Y told police that she too was made to put the vibrator in her mouth, while the children were also abused, assaulted and locked in their bedroom from time to time. Even the family dog was abused.

The judge said that liability for the physical and psychological injuries suffered by the couple, who now live in Epsom, Surrey, was "hotly in dispute", although damages had been agreed subject to that issue being resolved.

Lawyers for the couple had argued that the authority, through its social services and housing departments, was negligent in that it should have foreseen that X and Y were in imminent physical danger at the flat, and should have arranged for them to be accommodated elsewhere.

Hounslow denied that it owed the couple any duty of care, and pointed out that in no previous case had a local authority been held to be under a duty of care to protect vulnerable adults from abuse by third parties.

It denied any breach and said that what happened was not reasonably foreseeable.

In his ruling, the judge said that it was "clearly foreseeable" that either or both of the claimants would suffer a serious physical attack from local youths in their flat.

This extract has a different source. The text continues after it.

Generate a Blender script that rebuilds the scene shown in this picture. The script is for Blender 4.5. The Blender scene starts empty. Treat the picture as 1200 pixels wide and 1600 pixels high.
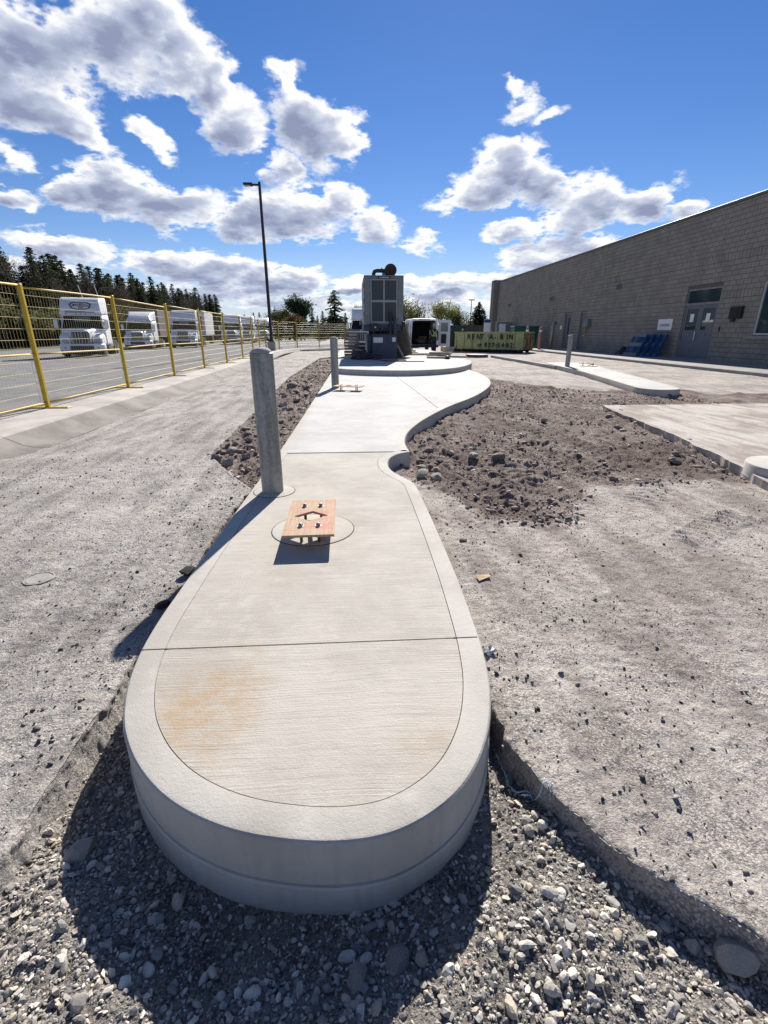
import bpy, bmesh, math, random
import numpy as np
from mathutils import Vector, Matrix
R = math.radians
random.seed(7); RNG = np.random.default_rng(7)
SC = bpy.context.scene
COL = SC.collection

# ------------------------------------------------------------------ camera, sky, sun, exposure
SUN_EL, SUN_AZ = R(33.5), R(12)          # azimuth measured from +Y towards +X
cam_data = bpy.data.cameras.new('camera'); cam = bpy.data.objects.new('camera', cam_data); COL.objects.link(cam)
cam.location = (0, 0, 1.35); cam.rotation_euler = (R(90 - 20.6), 0, R(-3.65))
cam_data.sensor_fit = 'VERTICAL'; cam_data.sensor_height = 24; cam_data.sensor_width = 18
cam_data.lens = 24 * 750 / 1600; cam_data.clip_start = 0.05; cam_data.clip_end = 6000
SC.camera = cam
SC.view_settings.view_transform = 'Standard'; SC.view_settings.look = 'None'
SC.view_settings.exposure = 0.84; SC.view_settings.gamma = 1; SC.view_settings.use_curve_mapping = False

SKY_STRENGTH = 0.072
world = bpy.data.worlds.new('World'); SC.world = world; world.use_nodes = True
WT = world.node_tree; WT.nodes.clear()

def NN(t, kind, **kw):
    n = t.nodes.new(kind)
    for k, v in kw.items(): setattr(n, k, v)
    return n
def setin(t, sock, v):
    if hasattr(v, 'is_linked'): t.links.new(v, sock)
    else: sock.default_value = v
def M(t, op, a, b=None, c=None, clamp=False):
    n = NN(t, 'ShaderNodeMath', operation=op, use_clamp=clamp)
    for i, v in enumerate((a, b, c)):
        if v is not None: setin(t, n.inputs[i], v)
    return n.outputs[0]
def VM(t, op, a, b=None, c=None):
    n = NN(t, 'ShaderNodeVectorMath', operation=op)
    for i, v in enumerate((a, b, c)):
        if v is not None: setin(t, n.inputs[i], v)
    return n.outputs['Value'] if op in ('LENGTH', 'DOT_PRODUCT') else n.outputs[0]
def SS(t, v, lo, hi, a=0.0, b=1.0):
    n = NN(t, 'ShaderNodeMapRange', interpolation_type='SMOOTHSTEP')
    setin(t, n.inputs[0], v); n.inputs[1].default_value = lo; n.inputs[2].default_value = hi
    n.inputs[3].default_value = a; n.inputs[4].default_value = b
    return n.outputs[0]
def NOISE(t, vec, scale, detail=4, rough=0.5, color=False, dist=0.0):
    n = NN(t, 'ShaderNodeTexNoise'); t.links.new(vec, n.inputs['Vector'])
    n.inputs['Scale'].default_value = scale; n.inputs['Detail'].default_value = detail
    n.inputs['Roughness'].default_value = rough; n.inputs['Distortion'].default_value = dist
    return n.outputs['Color' if color else 'Fac']
def MIXC(t, f, a, b, blend='MIX'):
    n = NN(t, 'ShaderNodeMix', data_type='RGBA', blend_type=blend)
    setin(t, n.inputs[0], f)
    for i, v in ((6, a), (7, b)):
        if not hasattr(v, 'is_linked') and len(v) == 3: v = (*v, 1)
        setin(t, n.inputs[i], v)
    return n.outputs[2]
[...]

"In my judgment the danger of this happening should have been foreseen at the very latest by November 7 when, to the defendant's knowledge, the prior assaults, threats, infiltration of the claimants' home, dumping of stolen goods and arrests had been followed by the variety of complaints from neighbours."

He pointed out that Hounslow was aware of the couple's disabilities and provided them with social services, who were in regular contact and had visited the flat during 2000.

He found it "just, fair and reasonable" to impose on the local authority the duty of care contended for, and ruled that it was in breach of it.

It should have invoked its emergency procedure to remove the couple from their flat by November 7 at the latest and the fact this did not happen "pointed to and resulted from" a lack of proper cooperation and communication between the social services and housing departments, and a failure within those departments sufficiently to appreciate the gravity and urgency of the situation and to give the case the priority it deserved.

The judge said that he had come clearly to the conclusion that the authority's breach of its duty of care caused the injury and loss complained of.

"Self-evidently, had the claimants left their flat before the relevant weekend, the assault of which they complain would not have happened."